Data from the Debt Management Office show that Chinese credit accounts for 80 per cent of all bilateral loans to Nigeria.

Many analysts attributed the seeming attachment of Nigeria and other African countries to China and its corporations in key project developments to China’s cheap labour, low price and favourable funding arrangement.

For instance, apart from the Exim Bank of China bearing the huge chunk of the cost through concessionary loans, they point to the low-interest rate on loans from China’s Exim Bank, usually not above three per cent, as enticing.

A recent loan promise of $328m from China’s Exim Bank led to Nigeria’s Galaxy Backbone and China’s Huawei Technologies signing a deal for the country’s telecoms infrastructure development.

Vice President Yemi Osinbajo, the justifying Nigeria’s preference for China’s concessional loans, said they only attracted between 1.5 per cent and two per cent interest.

He spoke at a recent meeting with strategic investors at the Council for Foreign Relations, New York.

Many analysts noted that relevant indigenous firms and people were hardly employed by these Chinese contractors during the projects’ execution or merely hired casual workers.

The Director General of NECA, Timothy Olawale, said some of the agreements between the Federal Government and the Chinese government were not properly thought out in terms of technology transfer.

“The agreement is not favourable to the skill set of our people.
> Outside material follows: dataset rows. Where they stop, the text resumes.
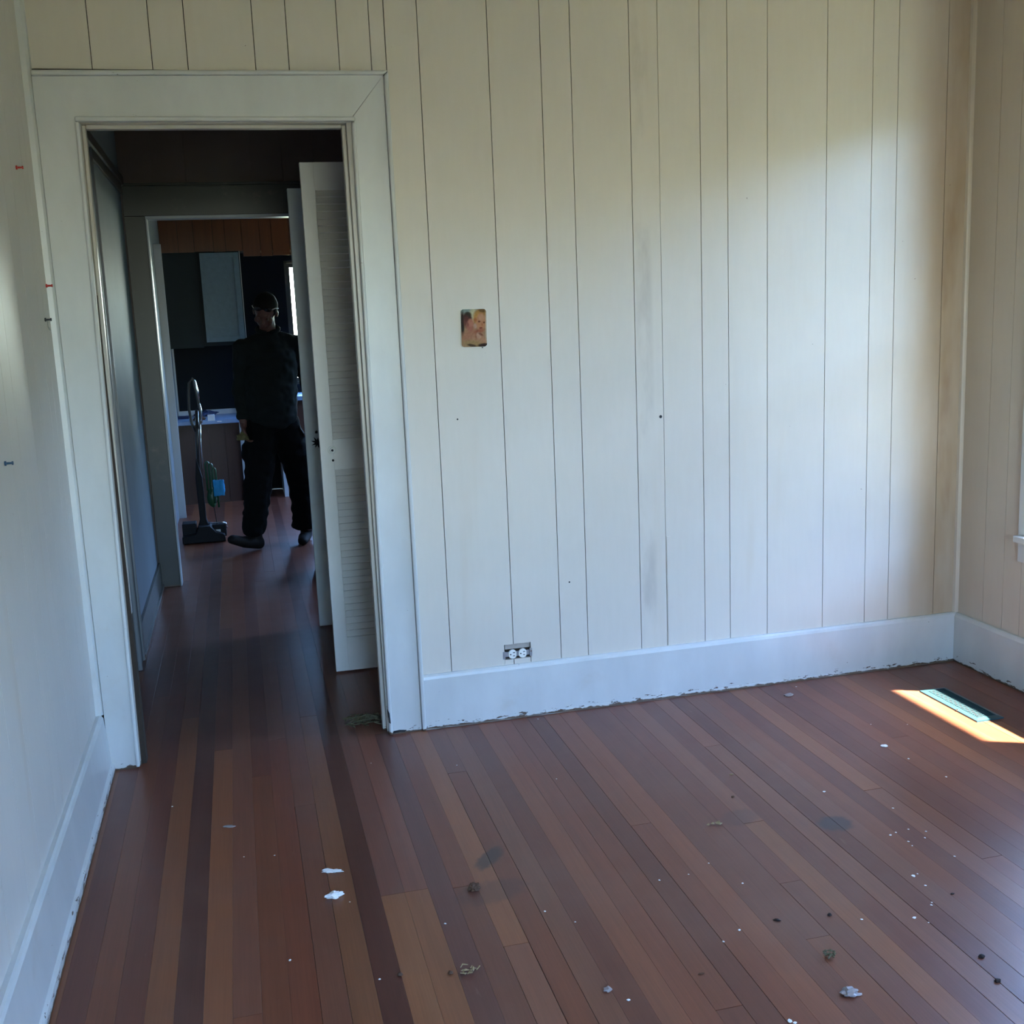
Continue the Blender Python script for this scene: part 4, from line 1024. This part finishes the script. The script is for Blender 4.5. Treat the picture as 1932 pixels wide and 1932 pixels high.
flake('seed_husk', 1466, 1737, 0.009, 0.004, 0.003, M['bug'], 'long dark husk on the right floorboards', 'husk', 33, rot=-0.6)
flake('seed_husk', 1565, 1727, 0.005, 0.005, 0.004, M['bug'], 'small round dark husk right of the long dark husk', 'husk', 34)
flake('seed_husk', 1797, 1687, 0.006, 0.003, 0.002, M['bug'], 'thin dark husk below the pale specks near the right side', 'husk', 35)
flake('seed_husk', 1323, 1838, 0.008, 0.003, 0.002, M['clod'], 'brown sliver on the near floorboards right of centre', 'husk', 36)
flake('dry_twig', 1383, 1504, 0.005, 0.004, 0.003, M['clod'], 'tiny brown fleck below the pale-tipped fleck', 'twig', 37)
flake('dry_twig', 1380, 1462, 0.007, 0.003, 0.003, M['straw'], 'tiny pale-tipped fleck above the middle of the floor', 'twig', 38)
chips = [(1555,1494,6),(1785,1466,5),(1714,1565,4),(1395,1755,5),(1365,1777,4),(1725,1732,6),(1723,1653,7),(1801,1616,4),(547,1812,5),(840,1743,4),(1680,1576,5),(1690,1571,4),(1747,1569,4),(1745,1581,4),(1714,1588,4),(1721,1596,3),(1757,1708,4),(1758,1703,3),(1731,1649,3),(1626,1735,4),(1401,1667,4),(1337,1629,3),(1299,1650,3),(1244,1661,4),(1685,1525,4),(1714,1432,5),(1502,1296,4),(1643,1367,3),(1712,1367,3),(1186,1887,5),(1490,1927,7),(460,1617,3),(325,1522,4),(1746,1671,4),(1500,1930,5),(1028,1720,4),(1085,1740,3),(716,1848,4),(660,1702,3),(518,1614,3),(1015,1357,4),(985,1312,3),(1012,1316,3),(700,1440,3),(862,1444,3),(1050,1470,3),(566,1020,3),(1752,1741,3)]
pr_ = None
for k, (px, py, s) in enumerate(chips):
    c = at(px, py, 2, 0.0)
    o = crumple('paint_chip', (c.x, c.y, 0.0004), (1, 1, 0), 0.45, M['white_flake'], 40 + k % 5, 1, 0.35) if k < 5 else None
    if o is None:
        o = COLPROTO[k % 5].copy(); COL.objects.link(o)
    else:
        COLPROTO.append(o)
    o.location = (c.x, c.y, 0.0004); q = s * 0.00095
    o.scale = (q, q * 0.8, q * 0.6); o.rotation_euler = (0, 0, k * 1.3)
    own = {(1555, 1494): 'white paint speck alone just above the dark round floor stain', (1725, 1732): 'round white paint speck right of the long dark husk',
           (1723, 1653): 'larger white paint speck below the pale cluster near the right side', (1490, 1927): 'white paint speck at the bottom edge of the photo',
           (1785, 1466): 'white paint speck nearest below the sun patch at the right edge'}.get((px, py))
    tag(o, own or 'tiny white paint speck scattered on the reddish-brown floorboards', 'paint speck', 'white paint specks on the floor')

# ------------------------------------------------------------------ tidy: drop stray empties
for o in list(COL.objects):
    if o.type == 'EMPTY' and not any(c.parent is o for c in COL.objects): bpy.data.objects.remove(o)
scn.cycles.max_bounces = 10; scn.cycles.diffuse_bounces = 6; scn.cycles.glossy_bounces = 4; scn.cycles.transparent_max_bounces = 12
scn.cycles.use_denoising = True
scn.cycles.sample_clamp_indirect = 8.0
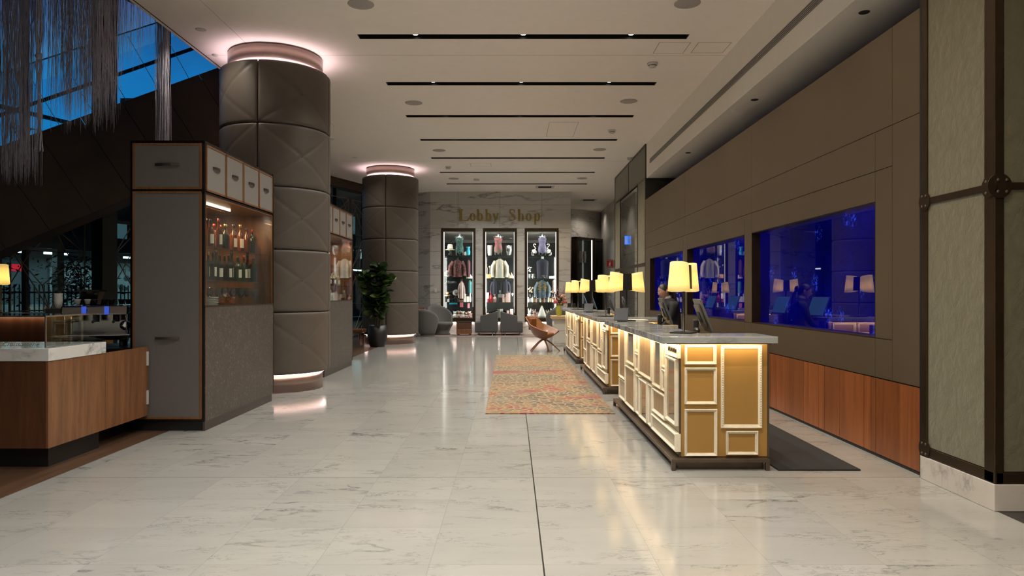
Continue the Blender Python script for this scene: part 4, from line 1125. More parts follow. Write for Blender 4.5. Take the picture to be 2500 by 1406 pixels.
mat('brown_stain', (0.18, 0.08, 0.04), .5); mat('blush', (0.68, 0.45, 0.42), .6); mat('silver', (0.6, 0.6, 0.6), .2, .9); mat('sand', (0.45, 0.35, 0.24), .7)

YD = 26.55; KD = YD / F
def dl(px, py): return Vector(((px - VX) * KD, YD, CAMZ - (py - VY) * KD))
def ell(w, d, z, cx=0, cy=0, n=18): return [(cx + w * math.cos(2 * PI * i / n), cy + d * math.sin(2 * PI * i / n), z) for i in range(n)]
TOR = [(0.0, .125, .10), (.12, .150, .12), (.22, .168, .135), (.30, .165, .13), (.42, .130, .105), (.50, .122, .10), (.62, .158, .125), (.70, .165, .115), (.745, .185, .09), (.775, .15, .075), (.80, .065, .06), (.85, .05, .05), (.90, .055, .055)]
def torso(px, py, hpx, suit, label):
    p = dl(px, py); o = thing('mannequin', label, 'mannequin', p)
    k = hpx * KD / .90
    b = MB().loft([ell(w * k, d * k, z * k) for z, w, d in TOR[1:]])
    for s in (-1, 1):
        b.loft([ell(.075 * k, .085 * k, z * k, s * .085 * k) for z in (0, .06, .14, .2)])
        b.ball((s * .165 * k, 0, .738 * k), (.05 * k, .055 * k, .045 * k), 10, 7)
    b.build('form', 'gloss_black', o)
    s_ = MB().loft([ell((w + .008) * k, (d + .008) * k, z * k) for z, w, d in TOR[1:9] if z < .72], cap=False)
    s_.loft([ell(.02 * k, .05 * k, .02 * k), ell(.07 * k, .10 * k, .08 * k), ell((.168) * k, .128 * k, .13 * k)], cap=False)
    for q in (-1, 1):
        s_.tube([(q * .085 * k, -.125 * k, .69 * k), (q * .10 * k, -.10 * k, .77 * k), (q * .10 * k, 0, .81 * k), (q * .08 * k, .1 * k, .7 * k)], .012 * k, 6)
    s_.build('swimsuit', suit, o)
    return o
torso(1122, 623.5, 53, 'suit_green', 'black torso in a green patterned swimsuit between the white hat and the blue vase')
torso(1216.5, 623.5, 54, 'suit_pink', 'black torso in a pink and green swimsuit in the middle display case')
torso(1324, 623.5, 54, 'suit_violet', 'black torso in a violet patterned swimsuit between two white flamingos')
def garment(px, ytop, ybot, wpx, mt, label, sleeves=True, open_=None, slope=.22, neck=True, nm='jacket', cat='clothing', form='gloss_black', flare=1.0):
    p = dl(px, ybot); H = (ybot - ytop) * KD; W = wpx * KD / 2
    o = thing(nm, label, cat, p)
    bw = W * (.62 if sleeves else .9)
    rings = [(0.0, bw * flare, .10), (.3 * H, bw * .97 * flare ** .5, .10), (.65 * H, bw * .95, .115), (.82 * H, bw * 1.0, .105), (.90 * H, bw * .85, .085), (.97 * H, bw * .40, .06), (H, bw * .32, .05)]
    jt_ = .07 if mt == 'ivory_knit' else 0
    fold = lambda ps, z: [(x * (1 + rnd.uniform(-jt_, jt_)), y * (1 + .10 * math.sin(i * 1.9 + px) * (1 - z / H * .8) + rnd.uniform(-jt_, jt_)), zz) for i, (x, y, zz) in enumerate(ps)]
    b = MB().loft([fold(ell(w, d, z, n=36), z) for z, w, d in rings], cap=False)
    if sleeves:
        for s in (-1, 1):
            b.tube([(s * bw * .78, 0, .86 * H), (s * W * .86, -.01, .60 * H), (s * W * .92, -.03, .30 * H), (s * W * .86, -.05, .05 * H)], [.085 * W / .28, .078 * W / .28, .068 * W / .28, .058 * W / .28], 10)
    b.build('garment', mt, o)
    if open_: 
        MB().grid(lambda u, v: ((-.5 + u) * bw * .75 * (1 - .45 * v), -.118 - .004 * math.sin(u * 30), .01 + v * H * .86), 10, 6).build('front_opening', open_, o)
    if neck: MB().lathe([(.055, .90 * H), (.045, 1.02 * H), (.045, 1.12 * H), (.0, 1.13 * H)], 14).build('neck_form', form, o)
    return o
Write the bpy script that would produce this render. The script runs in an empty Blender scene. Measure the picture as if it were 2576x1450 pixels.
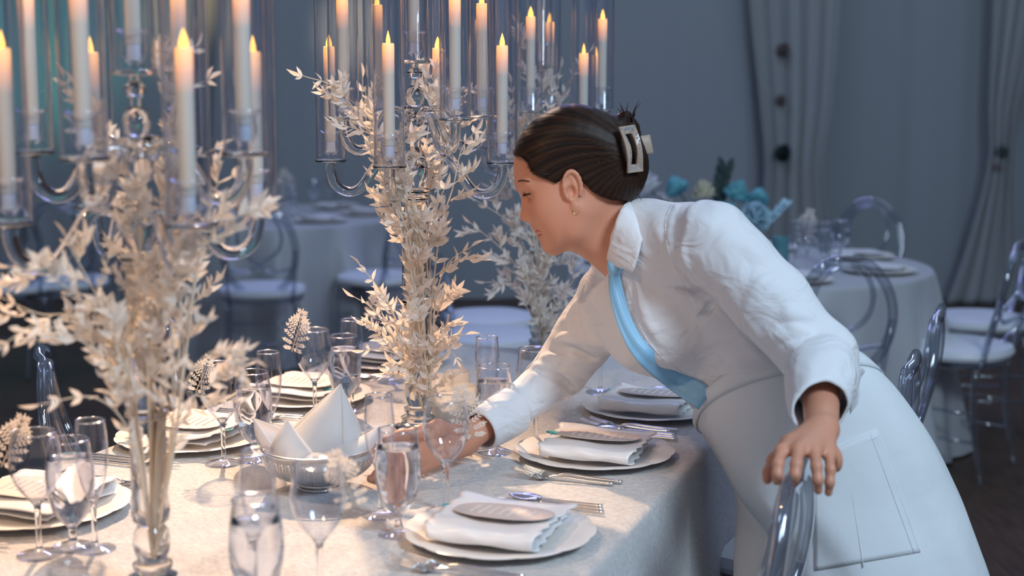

We have engineers who are well qualified, better than those they are bringing in from China but they are out there roaming the streets.

“Granted that it is the Chinese government loan and they have the right to bring in their expertise too but the agreement should have taken into cognizance the development of our youths,” he said.

A former Secretary General, Nigeria Labour Congress, Peter Ozo-Eson, told The PUNCH that in signing the agreements, the Federal Government did not pay attention to requirements for local content.